Japan’s crippled nuclear plant is bleeding hazardous radioactive water at a mind-staggering rate. Officials at Fukushima Daiichi are filling 37-foot-tall tanks nearly every other day. Now, in southeast Washington, a company called Kurion is developing and building a mobile filter system to help deal with that troublesome radioactive wastewater.
The filtration system looks like five large shipping containers. Except, they’re awfully shiny and have a lot of high-tech whiz-bang pipes, electronics and tanks inside.
It’s sort of like a supersized Brita. The systems will filter about 79,000-gallons of water per day targeting radioactive strontium.
Strontium is nasty stuff - and workers on the Fukushima site face exposure to it right now.
John Raymont, the founder of Kurion, hopes that soon his company will contract with the federal government to use this technology right here in the Northwest.
"This is going to demonstrate for them in real world, in real time whether or not this technology really works and give them a real opportunity to think about whether they can deploy the same concept for the tank farm here at Hanford," Raymont says.

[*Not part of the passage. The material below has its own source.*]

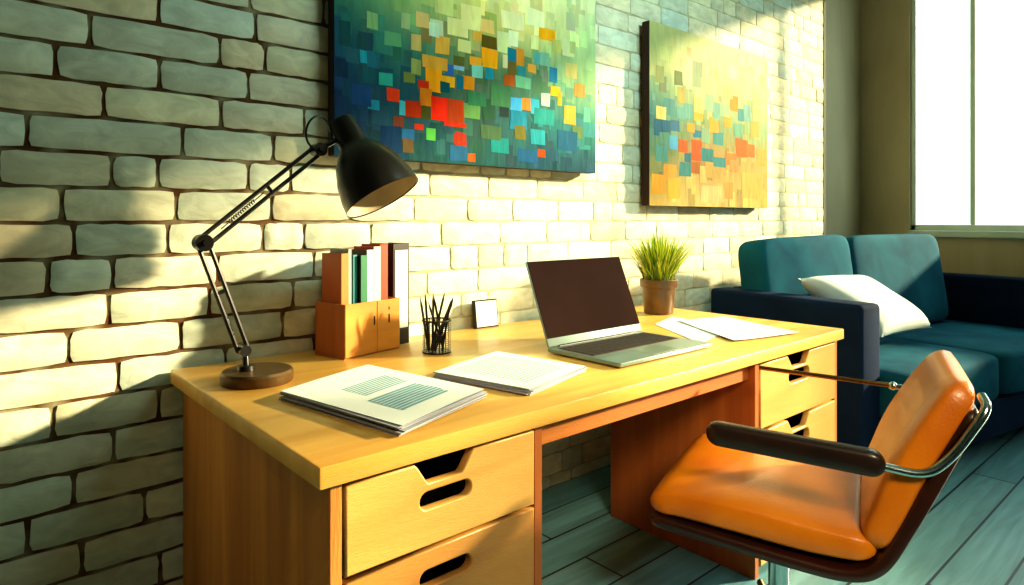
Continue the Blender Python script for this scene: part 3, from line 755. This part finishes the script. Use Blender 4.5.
# ------------------------------------------------------------------ laptop
def laptop():
    x0, x1, yb, yf = .853, 1.276, -.505, -.768
    w = x1-x0; d = yb-yf
    t = thing('laptop', 'open grey laptop with dark blank screen in the middle of the desk', 'laptop', ((x0+x1)/2, (yb+yf)/2, ZT+.001))
    bm = B(); box(bm, (-w/2, -d/2, .003), (w/2, d/2, .0145), .003, 2); base = obj('base', bm, M['alu'], t, smooth=30)
    bm = B()
    box(bm, (-w/2+.016, -.028, .0142), (w/2-.016, d/2-.022, .0150)); obj('keyboard_well', bm, M['keys'], base)
    bm = B(); nx, ny = 14, 5
    X0, X1, Y0, Y1 = -w/2+.02, w/2-.02, -.024, d/2-.026
    for j in range(ny):
        for i in range(nx):
            if j == 0 and 4 <= i <= 8:
                if i == 4: box(bm, (X0+(X1-X0)*4/nx+.0015, Y0+.0015, .0150), (X0+(X1-X0)*9/nx-.0015, Y0+(Y1-Y0)/ny-.0015, .0160))
                continue
            box(bm, (X0+(X1-X0)*i/nx+.0015, Y0+(Y1-Y0)*j/ny+.0015, .0150), (X0+(X1-X0)*(i+1)/nx-.0015, Y0+(Y1-Y0)*(j+1)/ny-.0015, .0160))
    obj('keyboard', bm, M['dark'], base)
    bm = B(); box(bm, (-.06, -d/2+.012, .0144), (.06, -.040, .0149)); obj('trackpad', bm, M['alu'], base)
    for x in (-w/2+.03, w/2-.03):
        for y in (-d/2+.03, d/2-.03):
            bm = B(); lathe(bm, [(0, 0), (.008, 0), (.008, .004), (0, .004)], 12, Matrix.Translation((x, y, -.0008))); obj('rubber_foot', bm, M['dark'], base)
    h = .258
    rot = Matrix.Translation((0, d/2-.004, .014)) @ Matrix.Rotation(R(-22), 4, 'X')
    bm = B(); box(bm, (-w/2, -.003, .002), (w/2, .004, h), .003, 2, mx=rot)
    lid = obj('lid', bm, M['alu'], t, smooth=30)
    bm = B(); box(bm, (-w/2+.0025, -.0042, .026), (w/2-.0025, -.0028, h-.0025), mx=rot); obj('screen', bm, M['screen'], lid)
    bm = B()
    tube(bm, [(-w/2+.04, d/2-.004, .014), (w/2-.04, d/2-.004, .014)], .0055, 10); obj('hinge', bm, M['black'], t, smooth=50)
laptop()

# ------------------------------------------------------------------ potted grass
def plant():
    px, py = 1.742, -.235
    t = thing('potted_grass', 'bushy green grass plant in a brown plastic pot on the desk', 'plant', (px, py, ZT))
    bm = B()
    lathe(bm, [(0, 0), (.055, 0), (.058, .004), (.066, .105), (.071, .106), (.073, .110), (.0755, .136), (.073, .139), (.069, .136), (.067, .11), (.066, .108), (0, .108)], 40)
    obj('pot', bm, M['pot'], t, smooth=35)
    bm = B(); lathe(bm, [(0, .124), (.04, .122), (.068, .116)], 30); obj('soil', bm, M['soil'], t, smooth=60)
    bm = B(); lay = bm.loops.layers.float_color.new('Col'); rnd = random.Random(11)
    cols = ['5a7c10', '84a418', 'a4bc24', 'c8d434', 'e4e050', '48680c', '9ab020']
    for k in range(620):
        a = rnd.uniform(0, 2*PI); r0 = math.sqrt(rnd.random())*.056
        b0 = Vector((math.cos(a)*r0, math.sin(a)*r0, .118))
        a2 = a+rnd.uniform(-.7, .7); lean = (r0/.056)**.8*rnd.uniform(.45, 1.15)+rnd.uniform(0, .12)
        hgt = rnd.uniform(.17, .26)*(1-.18*(r0/.056)); out = .115*lean
        dirv = Vector((math.cos(a2), math.sin(a2), 0)); side = Vector((-math.sin(a2+rnd.uniform(-.6, .6)), math.cos(a2), 0))
        wd = rnd.uniform(.0026, .0046); prev = None; fs = []
        for s in range(5):
            u = s/4
            c = b0+dirv*out*(u**1.6)+Vector((0, 0, hgt*(u-.16*lean*u*u)))
            ww = wd*(1-u)**.7
            cur = [bm.verts.new(c-side*ww), bm.verts.new(c+side*ww)]
            if prev: fs.append((u, bm.faces.new((prev[0], prev[1], cur[1], cur[0]))))
            prev = cur
        col = lin(rnd.choice(cols))
        for u, f in fs:
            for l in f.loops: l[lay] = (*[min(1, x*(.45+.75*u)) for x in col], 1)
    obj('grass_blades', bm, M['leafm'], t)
plant()

# ------------------------------------------------------------------ sofa (its own frame: +x along the back, -y to the front)
def sofa():
    t = thing('sofa', 'dark blue fabric sofa with loose back cushions behind the desk end, below the window', 'sofa', (2.33, -.1, 0), R(-10))
    W = 1.98; arm = .135; dp = .80
    bm = B(); box(bm, (0, -.745, .13), (arm, 0, .80), .018, 3); obj('armrest', bm, M['sofashade'], t, smooth=40)
    bm = B(); box(bm, (W-arm, -.86, .13), (W, 0, .80), .018, 3); obj('armrest', bm, M['sofashade'], t, smooth=40)
    bm = B(); box(bm, (arm, -.085, .13), (W-arm, 0, .80), .02, 3); obj('back_frame', bm, M['sofashade'], t, smooth=40)
    bm = B(); box(bm, (arm, -.82, .16), (W-arm, -.14, .33), .015, 2); obj('seat_base', bm, M['sofashade'], t, smooth=40)
    for a, b_ in ((arm+.004, .93), (.936, W-arm-.004)):
        bm = B(); superbox(bm, ((a+b_)/2, -.49, .435), ((b_-a)/2, .365, .105), .22, 40, 20); obj('seat_cushion', bm, M['sofa'], t, smooth=80)
    for a, b_, tl, ty in ((.105, .80, -7, -1.5), (.815, 1.70, -9, 0)):
        mx = Matrix.Translation(((a+b_)/2, -.205, .535)) @ Matrix.Rotation(R(tl), 4, 'X') @ Matrix.Rotation(R(ty), 4, 'Y')
        bm = B(); superbox(bm, (0, 0, .255), ((b_-a)/2, .085, .255), .22, 44, 22, mx)
        obj('back_cushion', bm, M['sofa'], t, smooth=80)
    for x in (.06, W-.06):
        for y in (-.06, -.70):
            bm = B(); lathe(bm, [(0, 0), (.018, 0), (.024, .052), (0, .052)], 14, Matrix.Translation((x, y, FZ))); obj('foot', bm, M['dark'], t)
sofa()

def pillow():
    """slumped rectangular pillow: left corner over the arm, right corner down on the seat"""
    bm = B(); N = 24
    U = Vector((.300, .045, -.012)); V = Vector((-.135, .108, .125))
    nrm = U.cross(V).normalized(); top = []; bot = []
    for sgn, st in ((1, top), (-1, bot)):
        for j in range(N+1):
            r = []
            for i in range(N+1):
                u = -1+2*i/N; v = -1+2*j/N
                th = .075*(max(0, 1-u**4)*max(0, 1-v**4))**.55
                pu = u*(1-.07*(1-v*v)*abs(u)**3); pv = v*(1-.09*(1-u*u)*abs(v)**3)
                if sgn < 0 and (i in (0, N) or j in (0, N)): r.append(top[j][i]); continue
                r.append(bm.verts.new(U*pu+V*pv+nrm*(sgn*th+.007*math.sin(5*u+3*v)*(1-u*u)*(1-v*v))))
            st.append(r)
    for st in (top, bot):
        for j in range(N):
            for i in range(N): bm.faces.new((st[j][i], st[j][i+1], st[j+1][i+1], st[j+1][i]))
    c = Matrix.Rotation(R(-10), 4, 'Z') @ Vector((.55, -.455, .735)) + Vector((2.33, -.1, 0))
    return tag(obj('throw_pillow', bm, M['pillow'], None, smooth=80, loc=c, rot=(0, 0, R(-10))), 'white throw pillow slumped against the left arm of the blue sofa', 'pillow')
pil = pillow()

# ------------------------------------------------------------------ office chair
def chair():
    t = thing('office_chair', 'tan leather swivel chair with chrome arm tube, pulled up to the desk', 'chair', (1.042, -1.086, 0), R(20))
    K, DZ = .905, .107
    def cobj(name, bm, m, parent, smooth=60, up=True):
        for v in bm.verts:
            v.co *= K
            v.co.z += DZ if up else FZ
        return obj(name, bm, m, parent, smooth=smooth)
    shell = spline([(.268, .398), (.12, .386), (-.06, .372), (-.165, .372), (-.225, .402), (-.275, .49), (-.335, .615), (-.395, .745)], 60)
    def hw(s): return .262-.004*s if s < .5 else .26-.045*((s-.5)/.5)**1.3
    bm = B(); sweep(bm, shell, hw, lambda s: .036, .3, 36); cobj('outer_shell', bm, M['leatherdark'], t)
    seat = spline([(.272, .430), (.20, .444), (.05, .442), (-.10, .432), (-.222, .432)], 40)
    bm = B(); sweep(bm, seat, lambda s: .256+.004*math.sin(PI*s), lambda s: .066+.020*math.sin(PI*s), .34, 40); cobj('seat', bm, M['leather'], t, 80)
    back = spline([(-.205, .430), (-.235, .50), (-.275, .60), (-.330, .705), (-.385, .793)], 40)
    bm = B(); sweep(bm, back, lambda s: .252-.045*s*s, lambda s: .066+.012*math.sin(PI*s), .36, 40); cobj('backrest', bm, M['leather'], t, 80)
    pad = [(-.262, .128, .636), (-.268, -.235, .624)]
    bm = B()
    a, b_ = Vector(pad[0]), Vector(pad[1]); n = 30; d = (b_-a)
    rings = []
    def sp(x): return math.copysign(abs(x)**.5, x)
    for k in range(n+1):
        u = .5-.5*math.cos(PI*k/n); e = min(u, 1-u)*d.length; rr = .028
        kk = math.sqrt(max(0.02, 1-(1-min(1, e/rr))**2))
        p = a+d*u
        rings.append([bm.verts.new(p+Vector((sp(math.cos(2*PI*q/16))*.022*kk, 0, sp(math.sin(2*PI*q/16))*.0265*kk))) for q in range(16)])
    for r1, r2 in zip(rings, rings[1:]):
        for q in range(16): bm.faces.new((r1[q], r1[(q+1) % 16], r2[(q+1) % 16], r2[q]))
    bm.faces.new(rings[0]); bm.faces.new(rings[-1][::-1])
    arm = cobj('armrest', bm, M['armpad'], t)
    bm = B()
    tube(bm, arc_pts([(-.266, -.20, .622), (-.262, -.305, .612), (-.245, -.352, .655), (-.228, -.412, .755), (-.19, -.405, .77)], .035, 7), .009, 12)
    cobj('arm_tube', bm, M['chrome'], arm)
    bm = B()
    tube(bm, [(.265, .085, .683), (.262, -.255, .672)], .0065, 10)
    far = cobj('armrest', bm, M['brass'], t); far['label'] = 'slim brass arm rod'
    bm = B(); superbox(bm, (.262, -.262, .671), (.012, .012, .012), 1, 14, 10); cobj('ball_joint', bm, M['chrome'], far)
    bm = B()
    tube(bm, arc_pts([(.262, -.262, .671), (.255, -.31, .668), (.20, -.33, .67)], .03, 6), .008, 10); cobj('arm_tube', bm, M['chrome'], far)
    bm = B(); lathe(bm, [(0, .285), (.030, .285), (.034, .30), (.036, .335), (.05, .352), (.085, .362), (0, .362)], 24); cobj('seat_mount', bm, M['dark'], t, 45)
    bm = B(); lathe(bm, [(0, -.02), (.026, -.02), (.026, .29), (0, .29)], 24); cobj('column', bm, M['chrome'], t, 45)
    bm = B(); tube(bm, [(-.02, -.03, .34), (-.03, -.06, .33), (-.032, -.066, .29)], .012, 8); superbox(bm, (-.032, -.066, .275), (.017, .017, .02), 1, 14, 10); cobj('lever', bm, M['chrome'], t, 50)
    bm = B(); lathe(bm, [(0, .07), (.045, .07), (.045, .12), (.03, .135), (0, .135)], 24); cobj('hub', bm, M['chrome'], t, 45, False)
    for k in range(5):
        a = 2*PI*k/5+.3; d = Vector((math.cos(a), math.sin(a), 0))
        bm = B(); tube(bm, [d*.03+Vector((0, 0, .10)), d*.15+Vector((0, 0, .088)), d*.27+Vector((0, 0, .07))], [.018, .016, .012], 10)
        leg = cobj('leg', bm, M['chrome'], t, 50, False)
        bm = B()
        for q in (-1, 1):
            lathe(bm, [(0, -.009), (.024, -.009), (.026, 0), (.024, .009), (0, .009)], 18, frame_to(d*.27+Vector((-d.y, d.x, 0))*.014*q+Vector((0, 0, .0265)), (-d.y, d.x, 0)))
        tube(bm, [d*.27+Vector((0, 0, .03)), d*.27+Vector((0, 0, .072))], .008, 8)
        cobj('caster', bm, M['dark'], leg, 40, False)
chair()

# bring the floor to z = 0
def settle():
    for o in bpy.data.objects:
        if o.parent is None: o.location.z -= FZ

# ------------------------------------------------------------------ light
w = bpy.data.worlds.new('World'); bpy.context.scene.world = w; w.use_nodes = True; nt = w.node_tree
bg = nt.nodes['Background']
tc = nt.nodes.new('ShaderNodeTexCoord'); dp = nt.nodes.new('ShaderNodeVectorMath'); dp.operation = 'DOT_PRODUCT'
dp.inputs[1].default_value = (.93, -.25, .25)
nt.links.new(tc.outputs['Generated'], dp.inputs[0])
cr = nt.nodes.new('ShaderNodeValToRGB'); e = cr.color_ramp.elements
e[0].position = .35; e[0].color = (*SKY_DARK, 1); e[1].position = .8; e[1].color = (*SKY_BRIGHT, 1)
nt.links.new(dp.outputs['Value'], cr.inputs['Fac']); nt.links.new(cr.outputs['Color'], bg.inputs['Color'])
bg.inputs['Strength'].default_value = 1

def light(name, kind, loc, energy, col, **k):
    l = bpy.data.lights.new(name, kind); l.energy = energy; l.color = col
    for a, b_ in k.items(): setattr(l, a, b_)
    o = bpy.data.objects.new(name, l); C.objects.link(o); o.location = loc
    return o
sun = light('sun', 'SUN', (8, -4, 4), SUN_E, SUN_C, angle=R(SUN_A))
sun.rotation_euler = Vector(SUN_D).to_track_quat('-Z', 'Y').to_euler()
top = light('upper_wall_fill', 'AREA', (1.7, -1.7, 2.9), TOP_E, TOP_C, shape='RECTANGLE', size=1.2, size_y=.6, spread=R(95))  # added cool fill that brightens the upper brick wall, no actual fixture
top.rotation_euler = (Vector((1.5, 0, 1.75))-top.location).to_track_quat('-Z', 'Y').to_euler()
fill = light('warm_fill', 'AREA', (-.5, -3.3, 2.6), FILL_E, FILL_C, shape='RECTANGLE', size=.9, size_y=.7, spread=R(42))  # added warm fill behind the viewer for chair and drawer fronts
fill.rotation_euler = (Vector((1.15, -1.0, .5))-fill.location).to_track_quat('-Z', 'Y').to_euler()

# ------------------------------------------------------------------ camera
cam = bpy.data.cameras.new('camera'); co = bpy.data.objects.new('camera', cam); C.objects.link(co)
co.location = (-.431, -1.82, 1.128); co.rotation_euler = (PI/2, 0, -.719)
cam.sensor_width = 36; cam.lens = 650.35*36/1024; cam.shift_y = -(292.5-219.52)/1024; cam.clip_start = .02
sc = bpy.context.scene; sc.camera = co
sc.view_settings.view_transform = 'Standard'; sc.view_settings.look = LOOK; sc.view_settings.exposure = EXPO
settle()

This filter system for Japan won’t clean up the water totally. But most of the highly radioactive stuff will be taken out.
Kurion was founded in 2008, and has operations around the world. Recently it added about 100 engineers and workers here in Richland to design the filter.
This system will be demonstrated here for a Japanese nuclear delegation in early July -- right before it’s put on a gigantic airplane.